One comment on the pages generated from sites though: it would be nice to see them as super-long PDF pages rather than A4 so you don't break the layout with headers and footers, and possibly without the sidebars (though they do provide good context). I think there are browser extensions for this.
@literary Ultimately though all of these suggestions are pretty generic since we don't know exactly what the work you've produced looks like :)
@literary Well the priority really is to decide whether you want to have a web-based format (i.e. written in HTML and CSS) or present it as a PDF/physical portfolio.
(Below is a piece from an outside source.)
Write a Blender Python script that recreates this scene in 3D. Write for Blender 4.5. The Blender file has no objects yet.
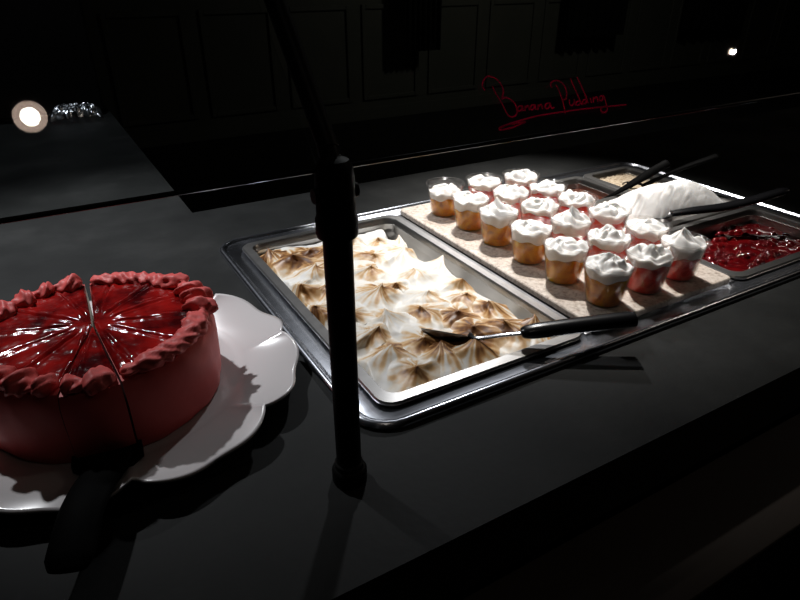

IIRC your work is mostly text without fancy typography or graphics, in which case either would work; perhaps going down the PDF route would give a tiny bit more flexibility with font choices and a more predictable layout (avoiding the issues with fluid(?) layouts).
Whichever you choose, I think pandoc will save you if you decide to convert. I haven't tried .tex to .html conversion but it is the holy grail of document converters.
LaTeX is by no means easy to learn — thousands of packages (options) to explore — but a preamble can be written in an hour or so (obviously this depends on your requirements) and I'm happy to help. The learning curve is basically only in writing the preamble (which serves as the "template" for the entire document), and a lot of the packages were written for academic purposes so you won't need to worry about them.
// @nitinkhanna
@literary I suggest learning LaTeX. Free, amazingly powerful, and 100% consistent documents (which InDesign definitely doesn't guarantee). Basically, once you have a preamble written, you no longer touch the formatting.